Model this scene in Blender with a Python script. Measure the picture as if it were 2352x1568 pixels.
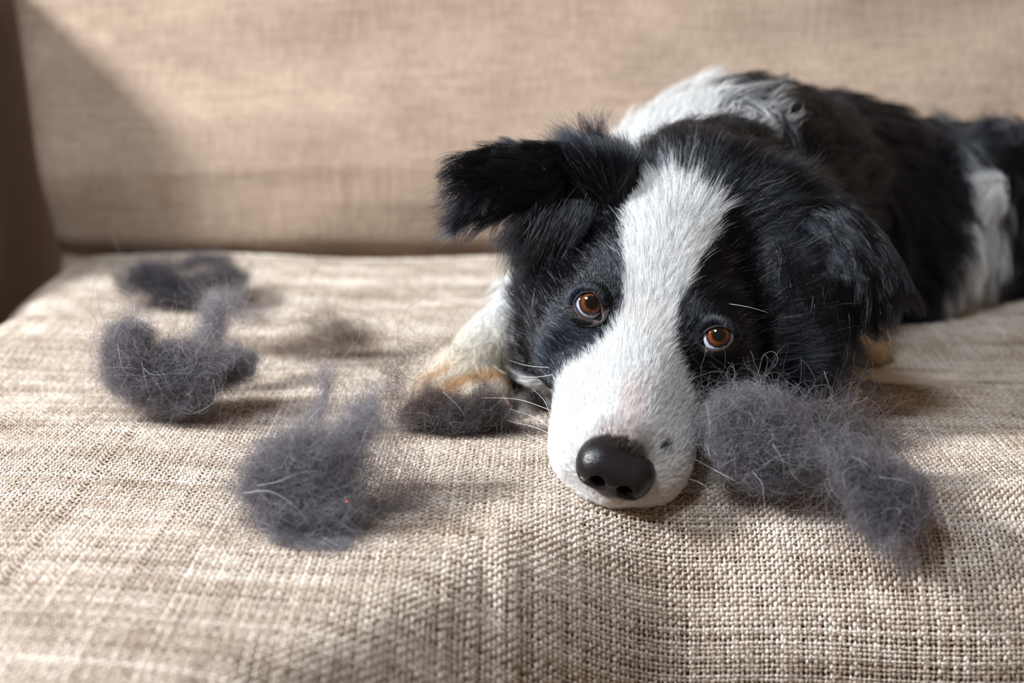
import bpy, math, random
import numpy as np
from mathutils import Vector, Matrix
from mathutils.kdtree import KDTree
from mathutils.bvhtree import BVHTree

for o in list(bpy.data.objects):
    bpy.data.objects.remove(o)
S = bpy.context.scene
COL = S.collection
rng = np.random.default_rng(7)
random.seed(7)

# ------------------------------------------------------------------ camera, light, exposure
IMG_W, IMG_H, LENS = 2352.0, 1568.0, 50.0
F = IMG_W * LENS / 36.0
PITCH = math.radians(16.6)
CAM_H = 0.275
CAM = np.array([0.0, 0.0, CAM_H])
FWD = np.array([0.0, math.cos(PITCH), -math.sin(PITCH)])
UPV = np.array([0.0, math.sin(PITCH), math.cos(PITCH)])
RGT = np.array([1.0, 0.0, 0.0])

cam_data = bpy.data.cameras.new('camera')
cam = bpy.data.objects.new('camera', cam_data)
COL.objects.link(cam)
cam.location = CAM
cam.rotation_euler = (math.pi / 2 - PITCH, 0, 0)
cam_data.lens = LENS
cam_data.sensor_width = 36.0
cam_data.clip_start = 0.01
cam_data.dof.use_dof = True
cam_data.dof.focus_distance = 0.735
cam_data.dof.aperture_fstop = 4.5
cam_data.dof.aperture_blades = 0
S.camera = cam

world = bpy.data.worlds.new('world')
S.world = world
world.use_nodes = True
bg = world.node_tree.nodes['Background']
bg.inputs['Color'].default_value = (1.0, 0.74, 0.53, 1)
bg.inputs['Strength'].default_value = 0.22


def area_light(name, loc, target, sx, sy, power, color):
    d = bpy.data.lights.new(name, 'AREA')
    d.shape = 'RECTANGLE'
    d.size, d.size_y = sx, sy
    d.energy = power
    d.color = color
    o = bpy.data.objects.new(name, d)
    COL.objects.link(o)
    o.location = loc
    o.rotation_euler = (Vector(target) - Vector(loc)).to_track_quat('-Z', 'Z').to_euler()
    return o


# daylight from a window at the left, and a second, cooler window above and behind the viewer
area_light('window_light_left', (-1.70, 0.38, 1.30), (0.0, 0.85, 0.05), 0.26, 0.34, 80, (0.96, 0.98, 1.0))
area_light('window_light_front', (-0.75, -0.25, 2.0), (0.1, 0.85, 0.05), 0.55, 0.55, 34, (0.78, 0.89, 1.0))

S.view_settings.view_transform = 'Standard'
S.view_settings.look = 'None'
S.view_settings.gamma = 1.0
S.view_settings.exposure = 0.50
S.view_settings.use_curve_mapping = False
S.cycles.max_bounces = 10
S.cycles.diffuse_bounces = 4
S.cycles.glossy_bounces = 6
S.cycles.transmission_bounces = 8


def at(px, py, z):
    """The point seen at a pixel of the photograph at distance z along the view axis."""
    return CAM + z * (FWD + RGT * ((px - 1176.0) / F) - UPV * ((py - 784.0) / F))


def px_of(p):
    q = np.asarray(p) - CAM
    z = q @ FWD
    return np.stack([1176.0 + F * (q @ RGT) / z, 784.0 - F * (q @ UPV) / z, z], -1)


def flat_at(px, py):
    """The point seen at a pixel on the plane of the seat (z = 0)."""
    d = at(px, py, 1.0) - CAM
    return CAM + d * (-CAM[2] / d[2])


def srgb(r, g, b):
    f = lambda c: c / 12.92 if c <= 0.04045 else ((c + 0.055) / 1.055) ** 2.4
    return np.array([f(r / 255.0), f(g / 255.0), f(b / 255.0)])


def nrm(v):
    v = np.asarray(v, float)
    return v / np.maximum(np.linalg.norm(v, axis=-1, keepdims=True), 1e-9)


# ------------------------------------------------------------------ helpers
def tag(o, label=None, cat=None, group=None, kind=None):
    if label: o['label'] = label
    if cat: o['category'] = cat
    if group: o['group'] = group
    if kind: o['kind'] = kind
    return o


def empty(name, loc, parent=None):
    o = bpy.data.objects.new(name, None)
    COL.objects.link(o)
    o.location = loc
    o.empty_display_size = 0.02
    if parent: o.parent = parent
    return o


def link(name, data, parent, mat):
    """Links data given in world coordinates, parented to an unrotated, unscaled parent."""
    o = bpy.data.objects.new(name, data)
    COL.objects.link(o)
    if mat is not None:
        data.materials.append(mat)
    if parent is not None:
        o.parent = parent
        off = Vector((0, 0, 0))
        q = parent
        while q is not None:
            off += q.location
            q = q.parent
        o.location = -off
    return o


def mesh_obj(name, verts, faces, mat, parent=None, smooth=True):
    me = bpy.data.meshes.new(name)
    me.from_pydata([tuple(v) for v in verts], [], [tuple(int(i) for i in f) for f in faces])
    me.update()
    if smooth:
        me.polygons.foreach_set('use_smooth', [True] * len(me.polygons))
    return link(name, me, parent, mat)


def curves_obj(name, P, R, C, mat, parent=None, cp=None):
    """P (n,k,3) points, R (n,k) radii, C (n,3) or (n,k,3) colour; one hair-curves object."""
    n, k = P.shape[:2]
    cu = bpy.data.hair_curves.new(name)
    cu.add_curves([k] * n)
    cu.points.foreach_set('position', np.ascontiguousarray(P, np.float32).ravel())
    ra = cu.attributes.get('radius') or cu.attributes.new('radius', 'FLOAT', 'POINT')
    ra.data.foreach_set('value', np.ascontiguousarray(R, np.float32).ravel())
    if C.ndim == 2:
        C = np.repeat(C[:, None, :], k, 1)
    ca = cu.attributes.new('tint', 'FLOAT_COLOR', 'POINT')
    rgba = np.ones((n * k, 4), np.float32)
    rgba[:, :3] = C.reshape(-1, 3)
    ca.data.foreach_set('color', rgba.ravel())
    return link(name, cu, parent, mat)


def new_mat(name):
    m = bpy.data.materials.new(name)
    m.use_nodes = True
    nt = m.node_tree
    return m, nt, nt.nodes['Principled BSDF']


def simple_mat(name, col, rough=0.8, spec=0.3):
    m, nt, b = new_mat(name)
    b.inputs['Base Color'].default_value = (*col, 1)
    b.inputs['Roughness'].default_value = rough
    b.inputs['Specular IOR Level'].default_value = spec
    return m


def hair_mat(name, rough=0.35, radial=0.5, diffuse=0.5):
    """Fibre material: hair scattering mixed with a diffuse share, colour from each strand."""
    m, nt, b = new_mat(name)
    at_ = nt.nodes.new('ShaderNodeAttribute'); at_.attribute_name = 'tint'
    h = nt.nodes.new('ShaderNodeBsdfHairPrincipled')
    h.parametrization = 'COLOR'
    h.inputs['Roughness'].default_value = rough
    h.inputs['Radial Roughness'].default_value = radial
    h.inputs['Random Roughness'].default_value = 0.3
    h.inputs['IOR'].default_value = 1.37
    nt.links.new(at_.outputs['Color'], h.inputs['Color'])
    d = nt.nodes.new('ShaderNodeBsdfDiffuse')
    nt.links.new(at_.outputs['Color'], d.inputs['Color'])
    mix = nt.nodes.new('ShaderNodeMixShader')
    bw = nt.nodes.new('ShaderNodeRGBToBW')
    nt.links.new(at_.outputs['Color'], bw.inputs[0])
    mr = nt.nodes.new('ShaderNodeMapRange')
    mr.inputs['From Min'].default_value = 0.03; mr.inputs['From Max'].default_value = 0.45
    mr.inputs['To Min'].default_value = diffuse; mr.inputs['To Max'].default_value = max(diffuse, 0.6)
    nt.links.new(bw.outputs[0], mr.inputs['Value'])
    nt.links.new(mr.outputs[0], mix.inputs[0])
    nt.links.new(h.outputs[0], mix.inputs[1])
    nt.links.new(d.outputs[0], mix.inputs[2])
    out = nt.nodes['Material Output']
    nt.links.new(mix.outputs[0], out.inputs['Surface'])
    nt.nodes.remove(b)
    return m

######

All of the data needs repeating exactly, but the pictures do not.

Model this scene in Blender with a Python script. Measure the picture as if it were 2352x1568 pixels.
import bpy, math, random
import numpy as np
from mathutils import Vector, Matrix
from mathutils.kdtree import KDTree
from mathutils.bvhtree import BVHTree

for o in list(bpy.data.objects):
    bpy.data.objects.remove(o)
S = bpy.context.scene
COL = S.collection
rng = np.random.default_rng(7)
random.seed(7)

# ------------------------------------------------------------------ camera, light, exposure
IMG_W, IMG_H, LENS = 2352.0, 1568.0, 50.0
F = IMG_W * LENS / 36.0
PITCH = math.radians(16.6)
CAM_H = 0.275
CAM = np.array([0.0, 0.0, CAM_H])
FWD = np.array([0.0, math.cos(PITCH), -math.sin(PITCH)])
UPV = np.array([0.0, math.sin(PITCH), math.cos(PITCH)])
RGT = np.array([1.0, 0.0, 0.0])

cam_data = bpy.data.cameras.new('camera')
cam = bpy.data.objects.new('camera', cam_data)
COL.objects.link(cam)
cam.location = CAM
cam.rotation_euler = (math.pi / 2 - PITCH, 0, 0)
cam_data.lens = LENS
cam_data.sensor_width = 36.0
cam_data.clip_start = 0.01
cam_data.dof.use_dof = True
cam_data.dof.focus_distance = 0.735
cam_data.dof.aperture_fstop = 4.5
cam_data.dof.aperture_blades = 0
S.camera = cam

world = bpy.data.worlds.new('world')
S.world = world
world.use_nodes = True
bg = world.node_tree.nodes['Background']
bg.inputs['Color'].default_value = (1.0, 0.74, 0.53, 1)
bg.inputs['Strength'].default_value = 0.22


def area_light(name, loc, target, sx, sy, power, color):
    d = bpy.data.lights.new(name, 'AREA')
    d.shape = 'RECTANGLE'
    d.size, d.size_y = sx, sy
    d.energy = power
    d.color = color
    o = bpy.data.objects.new(name, d)
    COL.objects.link(o)
    o.location = loc
    o.rotation_euler = (Vector(target) - Vector(loc)).to_track_quat('-Z', 'Z').to_euler()
    return o


# daylight from a window at the left, and a second, cooler window above and behind the viewer
area_light('window_light_left', (-1.70, 0.38, 1.30), (0.0, 0.85, 0.05), 0.26, 0.34, 80, (0.96, 0.98, 1.0))
area_light('window_light_front', (-0.75, -0.25, 2.0), (0.1, 0.85, 0.05), 0.55, 0.55, 34, (0.78, 0.89, 1.0))

S.view_settings.view_transform = 'Standard'
S.view_settings.look = 'None'
S.view_settings.gamma = 1.0
S.view_settings.exposure = 0.50
S.view_settings.use_curve_mapping = False
S.cycles.max_bounces = 10
S.cycles.diffuse_bounces = 4
S.cycles.glossy_bounces = 6
S.cycles.transmission_bounces = 8


def at(px, py, z):
    """The point seen at a pixel of the photograph at distance z along the view axis."""
    return CAM + z * (FWD + RGT * ((px - 1176.0) / F) - UPV * ((py - 784.0) / F))


def px_of(p):
    q = np.asarray(p) - CAM
    z = q @ FWD
    return np.stack([1176.0 + F * (q @ RGT) / z, 784.0 - F * (q @ UPV) / z, z], -1)


def flat_at(px, py):
    """The point seen at a pixel on the plane of the seat (z = 0)."""
    d = at(px, py, 1.0) - CAM
    return CAM + d * (-CAM[2] / d[2])


def srgb(r, g, b):
    f = lambda c: c / 12.92 if c <= 0.04045 else ((c + 0.055) / 1.055) ** 2.4
    return np.array([f(r / 255.0), f(g / 255.0), f(b / 255.0)])


def nrm(v):
    v = np.asarray(v, float)
    return v / np.maximum(np.linalg.norm(v, axis=-1, keepdims=True), 1e-9)


# ------------------------------------------------------------------ helpers
def tag(o, label=None, cat=None, group=None, kind=None):
    if label: o['label'] = label
    if cat: o['category'] = cat
    if group: o['group'] = group
    if kind: o['kind'] = kind
    return o


def empty(name, loc, parent=None):
    o = bpy.data.objects.new(name, None)
    COL.objects.link(o)
    o.location = loc
    o.empty_display_size = 0.02
    if parent: o.parent = parent
    return o


def link(name, data, parent, mat):
    """Links data given in world coordinates, parented to an unrotated, unscaled parent."""
    o = bpy.data.objects.new(name, data)
    COL.objects.link(o)
    if mat is not None:
        data.materials.append(mat)
    if parent is not None:
        o.parent = parent
        off = Vector((0, 0, 0))
        q = parent
        while q is not None:
            off += q.location
            q = q.parent
        o.location = -off
    return o


def mesh_obj(name, verts, faces, mat, parent=None, smooth=True):
    me = bpy.data.meshes.new(name)
    me.from_pydata([tuple(v) for v in verts], [], [tuple(int(i) for i in f) for f in faces])
    me.update()
    if smooth:
        me.polygons.foreach_set('use_smooth', [True] * len(me.polygons))
    return link(name, me, parent, mat)


def curves_obj(name, P, R, C, mat, parent=None, cp=None):
    """P (n,k,3) points, R (n,k) radii, C (n,3) or (n,k,3) colour; one hair-curves object."""
    n, k = P.shape[:2]
    cu = bpy.data.hair_curves.new(name)
    cu.add_curves([k] * n)
    cu.points.foreach_set('position', np.ascontiguousarray(P, np.float32).ravel())
    ra = cu.attributes.get('radius') or cu.attributes.new('radius', 'FLOAT', 'POINT')
    ra.data.foreach_set('value', np.ascontiguousarray(R, np.float32).ravel())
    if C.ndim == 2:
        C = np.repeat(C[:, None, :], k, 1)
    ca = cu.attributes.new('tint', 'FLOAT_COLOR', 'POINT')
    rgba = np.ones((n * k, 4), np.float32)
    rgba[:, :3] = C.reshape(-1, 3)
    ca.data.foreach_set('color', rgba.ravel())
    return link(name, cu, parent, mat)


def new_mat(name):
    m = bpy.data.materials.new(name)
    m.use_nodes = True
    nt = m.node_tree
    return m, nt, nt.nodes['Principled BSDF']


def simple_mat(name, col, rough=0.8, spec=0.3):
    m, nt, b = new_mat(name)
    b.inputs['Base Color'].default_value = (*col, 1)
    b.inputs['Roughness'].default_value = rough
    b.inputs['Specular IOR Level'].default_value = spec
    return m


def hair_mat(name, rough=0.35, radial=0.5, diffuse=0.5):
    """Fibre material: hair scattering mixed with a diffuse share, colour from each strand."""
    m, nt, b = new_mat(name)
    at_ = nt.nodes.new('ShaderNodeAttribute'); at_.attribute_name = 'tint'
    h = nt.nodes.new('ShaderNodeBsdfHairPrincipled')
    h.parametrization = 'COLOR'
    h.inputs['Roughness'].default_value = rough
    h.inputs['Radial Roughness'].default_value = radial
    h.inputs['Random Roughness'].default_value = 0.3
    h.inputs['IOR'].default_value = 1.37
    nt.links.new(at_.outputs['Color'], h.inputs['Color'])
    d = nt.nodes.new('ShaderNodeBsdfDiffuse')
    nt.links.new(at_.outputs['Color'], d.inputs['Color'])
    mix = nt.nodes.new('ShaderNodeMixShader')
    bw = nt.nodes.new('ShaderNodeRGBToBW')
    nt.links.new(at_.outputs['Color'], bw.inputs[0])
    mr = nt.nodes.new('ShaderNodeMapRange')
    mr.inputs['From Min'].default_value = 0.03; mr.inputs['From Max'].default_value = 0.45
    mr.inputs['To Min'].default_value = diffuse; mr.inputs['To Max'].default_value = max(diffuse, 0.6)
    nt.links.new(bw.outputs[0], mr.inputs['Value'])
    nt.links.new(mr.outputs[0], mix.inputs[0])
    nt.links.new(h.outputs[0], mix.inputs[1])
    nt.links.new(d.outputs[0], mix.inputs[2])
    out = nt.nodes['Material Output']
    nt.links.new(mix.outputs[0], out.inputs['Surface'])
    nt.nodes.remove(b)
    return m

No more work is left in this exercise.